Какая это простая и практическая истина; и как она кажется сначала чем-то далеким от практики жизни — не нужным; а это самое близкое, нужное в жизни правило, не только нам, писателям (особенно публицистам), но и нам, как людям житейским, беспрестанно совершающим грехи, подобные тому, о котором идет речь и последствий которых мы только не замечаем.

Повторяю, что мои слова не укор и не поучение: укорять я не могу, потому что сам грешил 1000 раз в том, в чем предполагаю ваш грех; а учить не могу человека, в разумности и нравственности которого уверен так же, как и в своей. Пишу только потому, что, так как со стороны виднее ошибки других, почему нам не помогать друг другу, указывая те ошибки, которые портят нашу жизнь?

На вашем месте я бы сам с собой самым строгим образом разобрал бы это дело. И высказал бы публично то решение, к которому бы пришел — какое бы оно ни было.

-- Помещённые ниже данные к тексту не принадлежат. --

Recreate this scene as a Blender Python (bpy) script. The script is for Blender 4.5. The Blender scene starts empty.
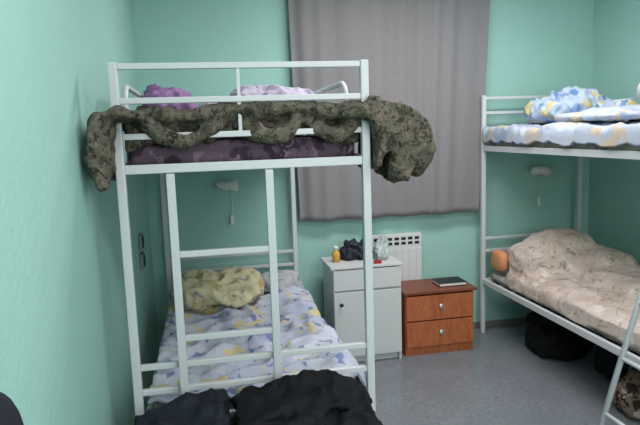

Во всяком случае простите меня за то, что пишу это вам, и постарайтесь не иметь ко мне дурного чувства, а то было бы очень больно мне, что, желая уменьшить раздражение, я только увеличил его.

Уважающий и любящий вас

Лев Толстой.

Черновое.

N. N.

Недели 2 тому назад мне сообщили протест, <подписанный> более 20 выдающимися литерат[урными] именами, против вашего отношения к покойному Надсону и <ваших> статей, писанных о нем, к[оторым] приписывалось гибельное влияние даже на жизнь покойного. Мне предложили тоже подписать. Я отказался, главное, пот[ому], ч[то] такой протест представлялся мне как бы желанием отомстить, наказать, осудить вас. Не говоря уже о том, что я ничего не знал о подробностях этого дела (впрочем, знание или незнание тут не при чем), я отказался от подписи. Когда меня спросили: разве вы не признаете, что Бур[енин] поступил нехорошо, я не мог ответить иначе, что, если справедливо то, что говорится, то Бур[енин] поступил нехорошо; Бур[енин] прежде всего человек; а как человек — одинаково разумный и нравственный, как и я, и потому столь же дорогой мне, как и Надсон и все другие; и потому я не могу осуждать, а тем более — желать карать его; главное же, никак не могу, вследствие того что он сделал больно другому (если это правда), желать сделать больно ему. Я сказал, что если бы я встретился с Бур[ениным], или бы был в сношениях с ним, я бы высказал ему то сомнение, к[оторое] имею о его поступке, считая обязанным каждого из нас помогать друг другу в единственном важном деле жизни — освобождаться от ошибок, заблуждений, соблазнов, лишающих нас блага жизни. — Вышло так, что кружок писателей отложил, надеюсь совсем, свое намерение печатать протест, но заявил ко мне требование, чтобы я, что если я так думаю, то чтобы я написал вам об этом. Я счел себя не в праве отказаться. Пожалуйста отнеситесь по-братски ко мне, так же, как я отношусь к вам. Не осудите меня за мое это письмо, а постарайтесь прочесть его с тем спокойным и уважительным чувством братской любви, с к[оторым] я пишу его.